Marriage

Sharting All Over Your Fairytale

To shart: the phenomenon through which when farting, a little bit of dookie ends up in your pants.

The more I think about marriage, the more I realize that it’s really one of the hardest things a person could ever do successfully. It’s easy to fail at marriage – I mean, all you have to do is never change the person you were when you first got married, and *poof!* Six years later you’re in divorce court, cutting your eyes at the man/woman you previously stood before God and friends saying you would love ‘til you were both parted by death.

I don’t generally speak to my male friends about their marriages. Over all, I wager men spend less time thinking about their marriage than women do. After all, what does a man sacrifice when he gets married? Other than drunken weekends out partying until 3 am with his boys and a few hookers, not much. Women have to give up their identity, their ambitions, their bodies through child birth, and sometimes their carefully crafted relationships when that marriage results in a family relocation (<–insert my doubts about moving to South Africa here).

Take this one lady from my church. Her husband was a mega basketball star in college, and they got married just before or soon after graduation. He was being considered for the NBA, but he sustained an injury, ending his pro career before it even began. She, being very young at the time, was clearly concerned about their future.

“I had my life all planned out,” she said to a group of us. “He was going to be an NBA player and I was going to be his wife.”

She didn’t say it, but I could ever so briefly see the disappointment she felt 20 years before flash across her face. Fortunately for him, she loved him more than their potential glitzy professional basketball lifestyle, and they’ve remained committedly married since.
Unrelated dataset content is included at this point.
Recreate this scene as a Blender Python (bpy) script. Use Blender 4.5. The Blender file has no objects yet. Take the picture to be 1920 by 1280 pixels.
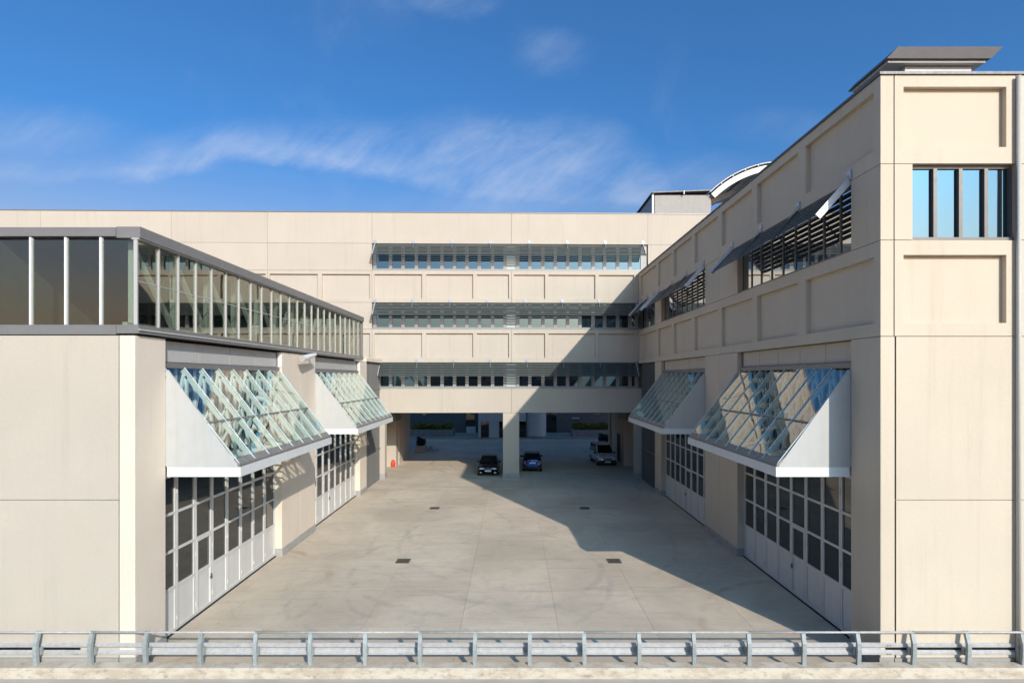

This speaks to my earlier point about change. So many people get married hoping their spouse will never change. Had she stuck to her scripted “I am only going to be the cute wife of a pro ball player” part and chosen NOT to change, their marriage would have ended as quickly as his basketball career.

That’s when a fairytale has been sharted on.   

I’ve never harbored fairytale ambitions for my own marriage, primarily because my own parents were so miserable together that I envisioned marriage as something I HAD to do to fulfill a cultural obligtion, rather than something I was looking forward to.When I was a little girl, I never envisioned my future husband and I seated around the table, while our perfect children employed impeccable etiquette as they consumed their meals before retiring to bed.

My family was horribly dysfunctional. My parents’ relationship was blatantly ascorbic, and it took a toll on all of us kids. The day they announced they were divorced was one of the most joyous events of my young life. I can’t imagine that either of them willingly entered into their union thinking that they’d spend two decades abhorring the other person with whom they shared a home and children. I’m willing to bet that they assumed they’d grow old together and entertain their (presumed) perfect grandchildren for holidays and birthdays. Clearly that will never be.

Now THAT’S a fairytale that’s been sharted on.

So what’s my point? Marriage, like life, is not a fairytale. It’s a grueling, painful growing process. Unless the vows you said pledge something other than the standard, you have sworn to become “one flesh” with that other grinning idiot across the aisle from you.

Do you know how hard that is? Let me paint a picture for you:

 

Getting married instantly transforms you from a pair of individuals into a pair of Siamese twins. The only way it’s going to work is if you both agree on what direction the two of you are going to take together. And if you can’t agree, one must submit to the direction of the person who is at least moderately more learned on a disputed matter. Someone is going to have to take the lead until you both instinctually know what’s going to work for the pair of you – and that takes lots (and lots) of time.

Perhaps then is it possible to have your “happily ever after” and avoid a sharting.